I bring this all up because the husband and I recently watched the date-night flick, Safe Haven starring Julianne Hough and Josh Duhamel. The movie started its life as a Nicholas Sparks book in which a woman leaves her old life and runs away to North Carolina where she meets a great guy and falls in love. She has a secret and he is a widower with two kids.
When I read Richard Roeper’s review several months back, he made the comment that the last ten minutes tells you a lead character is either crazy or stupid. While the rest of the movie would have received two and a half stars from him, this last portion sent his rating down, down, down. It made me curious, but because I am not a Nicholas Sparks fan I was not willing to pick up the movie for the last ten minutes.
This past weekend, I told the husband to rent something while I recovered from working a rummage sale. So he picks up this movie thinking it might be a romantic comedy. I tried to be fair, waiting for the not-so-happily-ever-after moment that seem to accompany all Nicholas Sparks movies.
When that does not happen, I am surprised. This turns out to be a nice little crime/romantic drama in the same manner of Sleeping With The Enemy without the annoying dress-up scene. But then the last ten minutes happen and I have to judge if this makes the one character a crazy person. Does it change the whole tone of the movie?

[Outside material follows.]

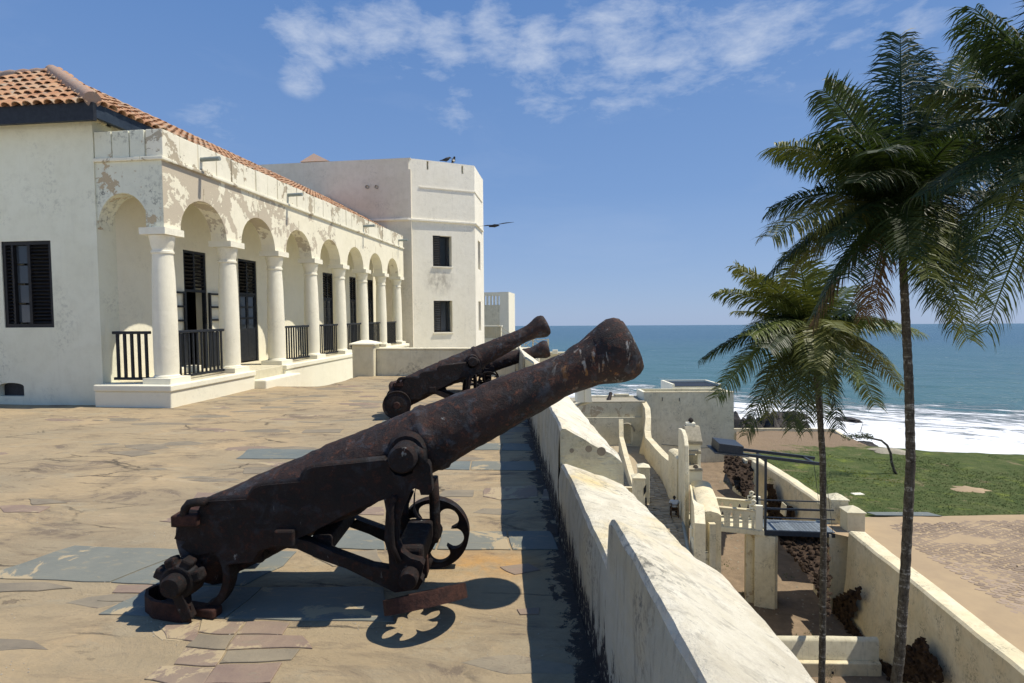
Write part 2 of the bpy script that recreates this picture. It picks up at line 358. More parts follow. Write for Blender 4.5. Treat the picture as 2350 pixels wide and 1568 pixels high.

The answer is yes because there are some questions that were not answered for me. There were some issues that needed clarification that I did not get. It doesn’t ruin the whole movie for me nor do I understand Roeper’s completely overboard reaction. Perhaps it depends on how you accept the supernatural in your life, perhaps it depends how you think this event adjusts the rules of the movie.
Every movie is based on a set of rules, the ones that determine how the world works in the story. Vampires burn up in the sun, one person rules the town with an iron fist, two people hang out in different crowds and should not mix with each other. A movie goes wrong when the rules no longer matter and no longer direct the story.
Safe Haven changes one rule at the very end of the movie. But it was a rule that was somewhat consistently followed throughout the movie, we just did not know it. Does it ruin the movie? Not in my eyes but then again I live with a ghost dog in my house. I am used to life not always being what it seems.